March’s key quality is that he’s a staunch abolitionist, even building a space in his home to hide escaped slaves. His other quality is that he loves his wife and we hear again and again how her fire attracted him. Yet, in one scene, both of these qualities fall by the wayside:

“I have always considered,” Aunt March said, in the proud Boston accent she affected, “that slavery is more a matter for prayer than protest. Preferably,” she intoned, peering meaningfully over her half glasses at my voluble wife, “silent prayer.”
Marmee’s anger unsheathed itself. Her voice became cutting. “Why, I believe you would decline to keep company with that notorious radical, Jesus, were he to appear in Concord!”
My teacup rattled in my hand. Aunt March’s eyes narrowed. I placed my index finger on my lips—a sign we had agreed upon—when Marmee, remorseful after just such another outburst, had asked me to help her curb her temper. (118)

Marmee goes on, which March finds mortifying. A well-deserved one-liner is too much for him? He’s so dry and useless I can’t figure out why an entire book was written about him. How can he have nothing to say to his aunt about something he believes so strongly? How can he sit there and sulk at his wife for saying what he can’t? Whenever March has the opportunity to show something about his character through action, it contradicts how he describes himself. (Maybe Brooks is showing a hint of brilliance here that March sees himself as better than he really is.) There are plenty of impractically idealistic characters in literature, but their run-ins with the real world push them in one direction or another, they learn, grow, and change. That doesn’t happen here. March is steadfastly dull to the end.

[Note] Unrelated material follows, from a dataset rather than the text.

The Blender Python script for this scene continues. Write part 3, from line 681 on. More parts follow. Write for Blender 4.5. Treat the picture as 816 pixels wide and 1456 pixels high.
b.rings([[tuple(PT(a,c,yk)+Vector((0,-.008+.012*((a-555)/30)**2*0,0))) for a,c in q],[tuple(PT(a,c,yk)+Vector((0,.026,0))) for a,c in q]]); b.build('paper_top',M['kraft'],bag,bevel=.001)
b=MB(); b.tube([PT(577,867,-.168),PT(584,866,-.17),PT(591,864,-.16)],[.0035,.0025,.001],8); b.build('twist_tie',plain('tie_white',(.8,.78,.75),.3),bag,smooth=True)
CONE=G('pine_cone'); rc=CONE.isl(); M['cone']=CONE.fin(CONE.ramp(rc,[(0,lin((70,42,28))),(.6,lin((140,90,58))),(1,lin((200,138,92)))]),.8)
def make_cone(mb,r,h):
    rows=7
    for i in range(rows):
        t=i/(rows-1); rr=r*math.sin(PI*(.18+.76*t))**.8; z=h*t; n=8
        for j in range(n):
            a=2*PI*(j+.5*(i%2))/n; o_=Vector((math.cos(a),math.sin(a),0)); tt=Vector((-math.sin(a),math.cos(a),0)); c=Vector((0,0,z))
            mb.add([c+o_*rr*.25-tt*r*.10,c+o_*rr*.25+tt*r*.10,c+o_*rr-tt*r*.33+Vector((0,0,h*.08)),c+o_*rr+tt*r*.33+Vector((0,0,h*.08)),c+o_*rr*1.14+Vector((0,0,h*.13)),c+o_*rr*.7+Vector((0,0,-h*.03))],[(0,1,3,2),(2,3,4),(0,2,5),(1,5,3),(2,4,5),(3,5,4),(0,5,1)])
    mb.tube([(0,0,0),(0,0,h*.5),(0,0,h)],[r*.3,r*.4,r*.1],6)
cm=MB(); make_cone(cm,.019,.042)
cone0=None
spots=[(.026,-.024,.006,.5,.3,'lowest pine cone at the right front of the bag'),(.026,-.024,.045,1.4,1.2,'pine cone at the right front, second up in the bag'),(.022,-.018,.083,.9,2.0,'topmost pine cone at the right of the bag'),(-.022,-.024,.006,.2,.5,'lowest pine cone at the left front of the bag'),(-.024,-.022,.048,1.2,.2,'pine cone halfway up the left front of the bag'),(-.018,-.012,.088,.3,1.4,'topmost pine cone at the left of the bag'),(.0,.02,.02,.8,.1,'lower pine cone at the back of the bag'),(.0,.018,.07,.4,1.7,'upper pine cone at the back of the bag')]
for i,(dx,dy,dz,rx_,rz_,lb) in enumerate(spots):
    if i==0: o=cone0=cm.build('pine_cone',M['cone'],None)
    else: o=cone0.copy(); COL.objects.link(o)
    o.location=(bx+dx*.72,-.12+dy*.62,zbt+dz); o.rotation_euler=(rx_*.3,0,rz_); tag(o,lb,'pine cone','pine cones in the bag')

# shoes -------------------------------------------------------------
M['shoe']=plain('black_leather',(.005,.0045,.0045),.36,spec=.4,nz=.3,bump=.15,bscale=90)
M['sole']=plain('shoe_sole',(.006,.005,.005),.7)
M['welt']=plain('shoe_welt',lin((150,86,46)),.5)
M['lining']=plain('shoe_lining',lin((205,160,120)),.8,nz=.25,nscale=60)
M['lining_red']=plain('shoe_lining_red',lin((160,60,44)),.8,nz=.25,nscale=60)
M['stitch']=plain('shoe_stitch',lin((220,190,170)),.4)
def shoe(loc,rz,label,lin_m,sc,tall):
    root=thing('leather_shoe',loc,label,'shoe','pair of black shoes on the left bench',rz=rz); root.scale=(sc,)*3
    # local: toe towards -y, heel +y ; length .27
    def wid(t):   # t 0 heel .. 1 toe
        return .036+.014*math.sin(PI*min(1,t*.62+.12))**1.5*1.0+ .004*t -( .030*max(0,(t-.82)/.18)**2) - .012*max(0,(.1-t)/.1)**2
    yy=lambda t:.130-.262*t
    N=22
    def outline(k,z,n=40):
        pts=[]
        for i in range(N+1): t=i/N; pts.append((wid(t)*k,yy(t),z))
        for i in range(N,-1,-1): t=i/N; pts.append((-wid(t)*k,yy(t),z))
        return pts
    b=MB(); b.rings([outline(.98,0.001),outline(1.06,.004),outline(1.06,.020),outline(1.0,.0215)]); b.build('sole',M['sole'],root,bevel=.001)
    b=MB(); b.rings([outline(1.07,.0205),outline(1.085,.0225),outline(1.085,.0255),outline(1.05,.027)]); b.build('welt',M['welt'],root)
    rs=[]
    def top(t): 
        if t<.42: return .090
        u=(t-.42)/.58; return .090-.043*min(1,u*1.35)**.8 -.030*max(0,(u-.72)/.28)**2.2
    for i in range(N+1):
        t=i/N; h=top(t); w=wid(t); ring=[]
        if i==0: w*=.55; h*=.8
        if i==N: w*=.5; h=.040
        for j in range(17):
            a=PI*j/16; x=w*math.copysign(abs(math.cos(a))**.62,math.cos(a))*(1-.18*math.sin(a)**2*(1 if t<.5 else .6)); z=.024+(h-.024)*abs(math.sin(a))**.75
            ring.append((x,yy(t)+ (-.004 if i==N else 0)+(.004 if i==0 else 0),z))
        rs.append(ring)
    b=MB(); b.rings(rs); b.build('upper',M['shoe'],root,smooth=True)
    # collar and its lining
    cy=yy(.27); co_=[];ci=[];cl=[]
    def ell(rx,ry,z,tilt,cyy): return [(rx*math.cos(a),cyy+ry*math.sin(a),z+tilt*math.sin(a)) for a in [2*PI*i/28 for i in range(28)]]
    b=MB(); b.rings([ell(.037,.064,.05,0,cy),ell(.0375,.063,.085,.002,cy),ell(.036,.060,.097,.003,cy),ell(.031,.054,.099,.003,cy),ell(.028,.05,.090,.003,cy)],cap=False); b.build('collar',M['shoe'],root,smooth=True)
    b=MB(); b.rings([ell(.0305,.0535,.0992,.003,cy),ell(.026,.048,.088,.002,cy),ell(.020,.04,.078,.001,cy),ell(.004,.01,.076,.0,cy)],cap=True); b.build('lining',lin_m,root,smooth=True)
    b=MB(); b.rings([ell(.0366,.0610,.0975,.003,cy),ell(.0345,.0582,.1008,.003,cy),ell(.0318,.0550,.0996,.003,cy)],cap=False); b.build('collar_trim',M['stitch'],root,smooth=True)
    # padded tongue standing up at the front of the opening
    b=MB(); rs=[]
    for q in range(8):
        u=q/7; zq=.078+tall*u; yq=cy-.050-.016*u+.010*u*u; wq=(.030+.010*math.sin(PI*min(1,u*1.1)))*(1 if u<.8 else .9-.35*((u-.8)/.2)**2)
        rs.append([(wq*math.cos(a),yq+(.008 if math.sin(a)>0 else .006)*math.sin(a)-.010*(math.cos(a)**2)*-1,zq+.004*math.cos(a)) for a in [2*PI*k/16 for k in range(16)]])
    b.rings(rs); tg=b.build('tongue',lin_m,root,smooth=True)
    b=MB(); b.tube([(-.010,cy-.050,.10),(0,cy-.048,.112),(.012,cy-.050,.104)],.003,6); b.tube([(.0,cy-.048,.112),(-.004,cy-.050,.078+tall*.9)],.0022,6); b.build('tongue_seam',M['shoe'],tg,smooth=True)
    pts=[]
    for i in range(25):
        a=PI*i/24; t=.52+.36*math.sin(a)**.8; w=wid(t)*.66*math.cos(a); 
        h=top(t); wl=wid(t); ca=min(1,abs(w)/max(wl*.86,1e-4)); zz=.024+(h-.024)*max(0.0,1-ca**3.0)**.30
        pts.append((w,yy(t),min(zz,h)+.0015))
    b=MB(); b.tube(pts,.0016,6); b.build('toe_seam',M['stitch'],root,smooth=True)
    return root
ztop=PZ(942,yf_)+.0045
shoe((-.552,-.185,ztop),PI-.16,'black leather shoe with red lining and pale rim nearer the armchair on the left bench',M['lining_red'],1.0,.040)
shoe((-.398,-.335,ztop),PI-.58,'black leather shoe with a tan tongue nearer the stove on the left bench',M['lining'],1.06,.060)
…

The most terrible thing about reading this book is that it made me wonder how March’s family was getting on without him. I bet you could write a whole book about that… and before anyone asks how I could possible hate a beloved classic like Little Women:

<rant> Three of the four daughters whine until having the same epiphany: the grass is always greener on the other side, and they should console themselves with their wonderful family even though their family is too saccharine to even feature in a Hallmark movie. The fourth daughter doesn’t whine, but ultimately dies from a complete inability to advocate for herself. Each daughter represents a different stereotype of womanhood—none is an individual or particularly interesting. If you stuck all four in a blender, something approaching a character might dribble out. </rant>

Whew, I feel better now that’s off my chest.

Overall: 2.4 (out of 5.0) Ultimately, I’m not sure what March is meant to be. It has issues standard to historical fiction (how do the Marches know so many famous people?), in addition to fan-fiction woes (the characters are stuck on a predetermined arc).

Previously On:

  1. Spinning Silver by Naomi Novik
  2. The Underground Railroad by Colson Whitehead
  3.  You Don’t Love Me Yet by Jonathan Lethem

4 thoughts on “Review: March by Geraldine Brooks”

  1. It’s been several years since I read March. I had a slight advantage having quite liked Little Women but at the time the book didn’t really hit the mark for me. Reading your review sort of reminds me why all these years later. I much preferred her novel ‘People of the Book’ – it justified the high praise I’d read about her work and some of the comparisons I’d read between her and Marilynne Robinson.

    1. People of the Book sounds like it would be much better. I liked her writing style, but not for this story and these characters. So many books in the queue!!

      I sometimes feel bad for disliking Little Women so strongly since it’s such a classic. I wonder if I’m overlooking some hidden brilliance there.

  2. A wonderful review and your on Little Women is both hilarious and justified. The comfort of standard female stereotypes appears to be sufficient for the general reader! And I would have rated a lower score on the March book just based on the first quote you cited – that sounds like a poorly written scene from erotic romance! How can the term ‘delicate’ be used in the context of slavery – its awful. Shame on the writer and publisher for that crap!

    1. Other passages were much better written, or rather, the subject and style meshed better.

      I was torn on the rating and went with an average score. I disliked Mr. March intensely, but you can argue he’s well-written to provoke such a response. Even the “delicate” line: I think that word is woefully out of place, but I can see where someone would argue that this actually reflects how Mr. March is viewing the scene in his out-of-touch way. So it’s March’s issue, not the writer’s. That’s what I kept coming back to: How much of this is written in a slimy way because March himself is slimy, and how much is written this way because this book may be aging poorly?